A Traveller's Guide to Kuala Lumpur's Chinatown

Entrance of Chinatown Petaling Street
Entrance of Chinatown Petaling Street | © Mr. James Kelley/Shutterstock
Sam Bedford

In the 1850s, a group of Chinese miners looking for tin accidentally founded Kuala Lumpur. Today, Malaysia’s multicultural capital thrives with a sizeable community of Chinese Malaysians. Head down to Petaling Street, or Chinatown in Kuala Lumpur, to soak up a piece of their local culture.

Petaling Street

Chinatown in Kuala Lumpur is centred on Petaling Street, which itself passes between Jalan Pudu and Jalan Sultan. A daily flea market sells everything from clothes and electronics to perfumes, CDs and street food. Expect to pass through hundreds of stalls and pre-war shophouses along Petaling Street. Hawkers, mostly Chinese with a sprinkling number of Indians and Bangladeshis, sell their goods on either side. For handicraft and souvenirs, head to Central Market, or Pasar Seni. The indoor market sells various crafts, batiks and embroidery. Head further from Petaling Street and find Buddhist and Taoist temples. Follow the side streets and enter Kuala Lumpur’s unofficial red light district.

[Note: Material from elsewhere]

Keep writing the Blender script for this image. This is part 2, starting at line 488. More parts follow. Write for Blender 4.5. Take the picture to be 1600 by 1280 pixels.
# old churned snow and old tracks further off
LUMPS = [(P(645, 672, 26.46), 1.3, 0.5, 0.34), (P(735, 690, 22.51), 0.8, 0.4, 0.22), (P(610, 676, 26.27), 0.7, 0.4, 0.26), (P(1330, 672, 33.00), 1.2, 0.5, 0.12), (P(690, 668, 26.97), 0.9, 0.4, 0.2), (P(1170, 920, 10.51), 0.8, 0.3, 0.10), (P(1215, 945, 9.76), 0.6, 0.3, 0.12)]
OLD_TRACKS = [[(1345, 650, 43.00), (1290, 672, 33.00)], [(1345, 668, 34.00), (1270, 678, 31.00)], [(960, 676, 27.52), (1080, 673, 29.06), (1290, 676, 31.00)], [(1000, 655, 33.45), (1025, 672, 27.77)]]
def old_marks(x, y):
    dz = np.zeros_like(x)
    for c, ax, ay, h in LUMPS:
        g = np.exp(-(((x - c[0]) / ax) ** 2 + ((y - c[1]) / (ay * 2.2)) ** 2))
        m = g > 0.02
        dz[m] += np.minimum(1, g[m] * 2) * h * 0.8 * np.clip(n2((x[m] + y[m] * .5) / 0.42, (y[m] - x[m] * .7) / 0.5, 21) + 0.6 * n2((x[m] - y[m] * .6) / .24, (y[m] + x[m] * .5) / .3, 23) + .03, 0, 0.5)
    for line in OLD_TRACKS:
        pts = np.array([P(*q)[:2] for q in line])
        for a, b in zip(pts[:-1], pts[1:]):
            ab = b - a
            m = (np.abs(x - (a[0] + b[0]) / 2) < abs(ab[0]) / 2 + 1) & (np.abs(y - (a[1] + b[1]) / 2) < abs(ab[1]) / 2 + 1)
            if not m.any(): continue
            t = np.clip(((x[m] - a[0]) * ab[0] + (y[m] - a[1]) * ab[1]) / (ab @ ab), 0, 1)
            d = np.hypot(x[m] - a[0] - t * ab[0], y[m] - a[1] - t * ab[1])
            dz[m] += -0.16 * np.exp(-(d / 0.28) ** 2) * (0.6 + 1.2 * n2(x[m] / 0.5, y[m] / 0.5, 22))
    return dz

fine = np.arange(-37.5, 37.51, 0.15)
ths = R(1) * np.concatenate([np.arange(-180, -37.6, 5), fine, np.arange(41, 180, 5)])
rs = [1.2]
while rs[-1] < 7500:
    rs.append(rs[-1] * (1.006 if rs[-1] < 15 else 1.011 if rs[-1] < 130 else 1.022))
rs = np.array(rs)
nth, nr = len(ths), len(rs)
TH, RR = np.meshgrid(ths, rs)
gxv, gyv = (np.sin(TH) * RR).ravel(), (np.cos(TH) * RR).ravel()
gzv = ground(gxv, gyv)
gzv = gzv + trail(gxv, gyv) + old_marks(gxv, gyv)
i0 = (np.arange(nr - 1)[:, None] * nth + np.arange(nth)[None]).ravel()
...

Expect to see hundreds of stalls selling a variety of things on Petaling Street

The best street food

As with all markets in Malaysia, food is a number one priority. Various stalls sell street food such as satay and rice while restaurants and food courts specialise in Chinese favourites like Hokkien Mee and endless types of noodles. Tourists looking to have a taste of the real Chinatown in Kuala Lumpur can sample the famous salted dry duck, beef ball soup and wantan mee. Different stalls and restaurants open at different times of the day giving visitors a wide selection of food to choose from.

Quick snacks on sticks are easily available in Petaling Street

Things tourists should know

The vendors along Petaling Street have a reputation for driving a hard deal. Ask ‘how much?’ and expect a price anywhere between 25-50% more than the going rate. Those looking for a bargain should begin at 25% of the amount quoted. But, some vendors get upset and angry at customers who ask for the price, bargain and then walk away. Tourists should also be aware that quite a lot of the designer labels and products are cheap knock-offs.

How to get to Chinatown in Kuala Lumpur

The fastest way to get to Chinatown in Kuala Lumpur is to use public transport. Maharajalela station on the monorail stops at the southern end of Petaling Street. Or take the MRT from KLCC or KL Sentral to Pasar Seni, Central Market. Some tourists prefer to walk from Bukit Bintang, which takes approximately 15 minutes. It’s also possible to take a taxi, Grabcar or Uber, but this may or may not be advisable depending on congestion.